The New Statesman don't get it
Jason Cowley in The New Statesman talks
about Test Match Special in political and class terms. He seems
unhappy about Brian Johnston's being “trapped in a kind of
perpetual early adolescence” and “turning the TMS
commentary box into something resembling a prep-school tea party,
with its cakes and nicknames...”.
I thought Johnston was hilarious.
Perhaps he appealed to part of me trapped forever in
early-adolescence. Perhaps that's the part I like to call my sense of
humour. Perhaps Cowley ought to extract his head from up his arse.
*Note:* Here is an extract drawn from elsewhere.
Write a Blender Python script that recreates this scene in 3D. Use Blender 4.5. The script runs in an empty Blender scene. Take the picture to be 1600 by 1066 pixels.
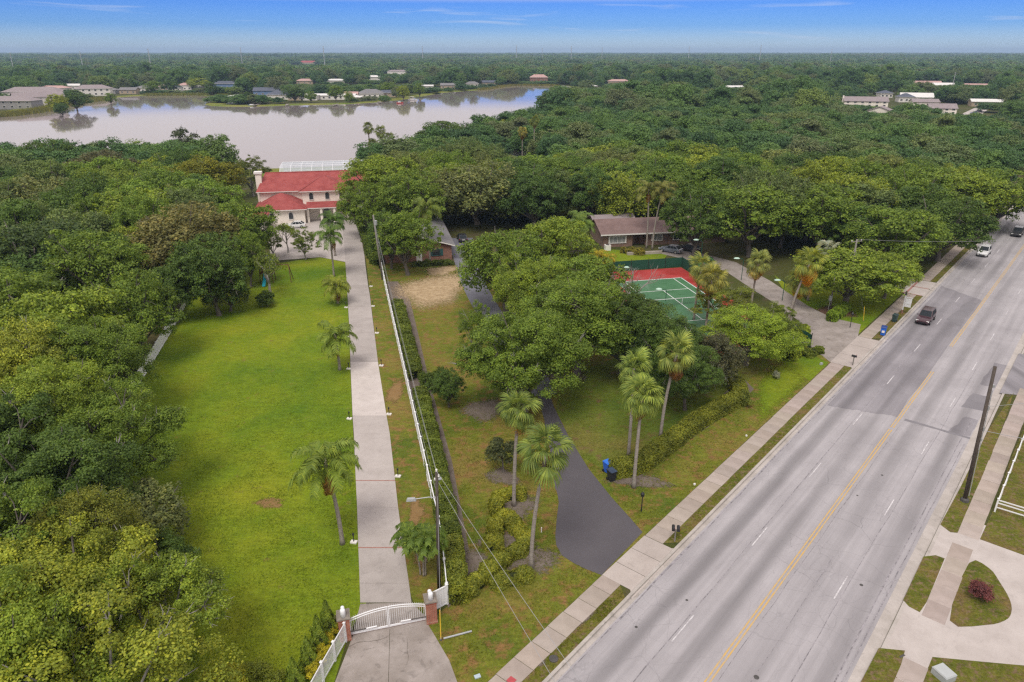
import bpy, bmesh, math, random
import numpy as np
from mathutils import Vector, Matrix

SC = bpy.context.scene
COL = SC.collection
PI = math.pi

# ------------------------------------------------------------------ camera
CAM_H = 33.3
PITCH = math.atan((533 - 81) / 1100.0)          # downward tilt
cam_d = bpy.data.cameras.new('camera')
cam_d.sensor_width = 36.0
cam_d.lens = 1100.0 / 1600.0 * 36.0
cam_d.clip_start = 0.5
cam_d.clip_end = 60000
cam = bpy.data.objects.new('camera', cam_d)
COL.objects.link(cam)
cam.location = (0, 0, CAM_H)
cam.rotation_euler = (PI / 2 - PITCH, 0, 0)
SC.camera = cam

# ------------------------------------------------------------------ sky and sun
SUN_EL, SUN_AZ = math.radians(58), math.radians(-163)   # azimuth measured clockwise from +Y
world = bpy.data.worlds.new('World')
SC.world = world
world.use_nodes = True
wn, wl = world.node_tree.nodes, world.node_tree.links
wn.clear()


def wnode(t, **k):
    n = wn.new(t)
    for a, b in k.items():
        setattr(n, a, b)
    return n


w_out = wnode('ShaderNodeOutputWorld')
w_bg = wnode('ShaderNodeBackground')
w_bg.inputs['Strength'].default_value = 0.1
w_sky = wnode('ShaderNodeTexSky', sky_type='NISHITA', sun_disc=False, sun_elevation=SUN_EL, sun_rotation=SUN_AZ,
              altitude=30, air_density=1.0, dust_density=0.6, ozone_density=2.0)
w_tc = wnode('ShaderNodeTexCoord')
w_sep = wnode('ShaderNodeSeparateXYZ')
wl.new(w_tc.outputs['Generated'], w_sep.inputs[0])
# clear band low in the sky, deepening upwards
w_ramp = wnode('ShaderNodeValToRGB')
w_ramp.color_ramp.elements[0].position = 0.0
w_ramp.color_ramp.elements[0].color = (0.62, 0.79, 1.12, 1)
w_ramp.color_ramp.elements[1].position = 0.075
w_ramp.color_ramp.elements[1].color = (0.070, 0.25, 0.90, 1)
e = w_ramp.color_ramp.elements.new(0.03)
e.color = (0.20, 0.42, 0.98, 1)
wl.new(w_sep.outputs['Z'], w_ramp.inputs[0])
w_mul = wnode('ShaderNodeMix', data_type='RGBA', blend_type='MULTIPLY')
w_mul.inputs[0].default_value = 1.0
wl.new(w_sky.outputs[0], w_mul.inputs[6])
wl.new(w_ramp.outputs[0], w_mul.inputs[7])
# thin streaks of cirrus and a low bank of haze cloud
w_map = wnode('ShaderNodeMapping')
w_map.inputs['Scale'].default_value = (3.0, 3.0, 42.0)
w_map.inputs['Rotation'].default_value = (0.0, 0.02, 0.0)
wl.new(w_tc.outputs['Generated'], w_map.inputs[0])
w_no = wnode('ShaderNodeTexNoise')
w_no.inputs['Scale'].default_value = 2.1
w_no.inputs['Detail'].default_value = 7
w_no.inputs['Distortion'].default_value = 0.6
wl.new(w_map.outputs[0], w_no.inputs['Vector'])
w_cr = wnode('ShaderNodeValToRGB')
w_cr.color_ramp.elements[0].position = 0.61
w_cr.color_ramp.elements[0].color = (0, 0, 0, 1)
w_cr.color_ramp.elements[1].position = 0.86
w_cr.color_ramp.elements[1].color = (0.75, 0.75, 0.75, 1)
wl.new(w_no.outputs[0], w_cr.inputs[0])
w_mix1 = wnode('ShaderNodeMix', data_type='RGBA')
w_mix1.inputs[7].default_value = (4.0, 4.4, 5.3, 1)
wl.new(w_cr.outputs[0], w_mix1.inputs[0])
wl.new(w_mul.outputs[2], w_mix1.inputs[6])
# the sheet of pale cloud that covers the sky overhead (the lake mirrors it)
w_mr = wnode('ShaderNodeMapRange', interpolation_type='SMOOTHSTEP')
w_mr.inputs['From Min'].default_value = 0.056
w_mr.inputs['From Max'].default_value = 0.073
wl.new(w_sep.outputs['Z'], w_mr.inputs['Value'])
w_no2 = wnode('ShaderNodeTexNoise')
w_no2.inputs['Scale'].default_value = 2.2
w_no2.inputs['Detail'].default_value = 5
wl.new(w_tc.outputs['Generated'], w_no2.inputs['Vector'])
w_cc = wnode('ShaderNodeMix', data_type='RGBA')
w_cc.inputs[6].default_value = (4.7, 4.35, 4.45, 1)
w_cc.inputs[7].default_value = (6.2, 5.8, 5.85, 1)
wl.new(w_no2.outputs[0], w_cc.inputs[0])
w_mix2 = wnode('ShaderNodeMix', data_type='RGBA')
wl.new(w_mr.outputs[0], w_mix2.inputs[0])
wl.new(w_mix1.outputs[2], w_mix2.inputs[6])
wl.new(w_cc.outputs[2], w_mix2.inputs[7])
wl.new(w_mix2.outputs[2], w_bg.inputs[0])
wl.new(w_bg.outputs[0], w_out.inputs[0])

sun_d = bpy.data.lights.new('sun', 'SUN')
sun_d.energy = 1.5
sun_d.angle = math.radians(24)
sun_d.color = (1.0, 0.95, 0.87)
sun = bpy.data.objects.new('sun', sun_d)
COL.objects.link(sun)
_sd = Vector((math.sin(SUN_AZ) * math.cos(SUN_EL), math.cos(SUN_AZ) * math.cos(SUN_EL), math.sin(SUN_EL)))
sun.rotation_euler = _sd.to_track_quat('Z', 'Y').to_euler()
sun.location = (0, 0, 80)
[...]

He goes on to say that there were
“first rate and interesting characters dropping by” to be
interviewed by Jonathan Agnew. Including, according to Cowley, David
Cameron, Ed Miliband, Chris Patten, and members of Keane.
I'd dispute the first rate and
interesting description. That little list sounds like the bland
leading the bland. Cam-moron and Mili-bland were only there to
cynically score political points. Mili-bland is new labour. Blair's
new labour, the party that recalled its minister for sport from
attending the rugby world cup final England won when there was a risk
of losing a tight vote in the commons. Yes, Ed, that says it all
about your party. Blair deliberately drafted and passed vague
legislation on fox hunting. The 'sport' Cam-moron takes part in. If
you need a stupid red coat and a horse, it isn't sport in any real
terms. If it involves ripping a terrified creature limb from limb,
well that's just barbarism.
I suppose The New Statesman is a
political magazine, and therefore skewed to thinking that politics is
important and interesting. Which it is, compared to, say, reality
television or knitting tea cosies, and which it very much isn't,
compared to sport.
Cowley then gets things horribly wrong:
“How this [Test Match Special] variety contrasts with the
dour, narrow professionalism of the Sky commentary team. They are
former cricketers every one and, with the admirable exception of Mike
Atherton, seem to know little of the world beyond the cricket pitch,
the golf course and the wine cellar.” David
Lloyd dour and narrow? Michael Holding knows nothing of the world?
Cowley
finishes with a CLR James quote, to paraphrase: what do they know of
politics who only politics know?
He
should know better. He did a good job with the Observer Sports
Monthly. He's published a book about our current crop of politicians
most hated sport, football. Up until Thatcher, our prime minister
would attend the cup final. If she had her way she would have nuked
the stadiums, fans and players up and down the country at three
o'clock on her first Saturday in power. Her boy Tone was the same.
His buddy Brown went for the man of the people thing by claiming to
relax by watching garbage TV rather than using the sport angle.
It
angers me when people make false claims about their love of sport for
whatever reasons. From the bloke on the train loudly reciting what
the papers and pundits have said in an attempt to be one of the lads,
to the politicians pretending to follow cricket. The guy in the
debating chamber with a badly concealed earphone in, the one punching
the air for no seeming reason during the endless debate on whether
broccoli in school meals constitutes cruelty to children, that's the
true follower, enthusiast, the real deal. He's not listening by
choice. He has no choice. He has to listen to the game over and above
anything else. If you don't need
to keep up with the test match / six nations / football, if you feel
you have a choice, fine, off you go, join the nerds, wimps, and
please-sir-can-I-be-excused-games-I-have-a-note-from-my-mum gang over
there. No-one will think any less of you, unless and until you start
to pretend, start sneaking over into our territory.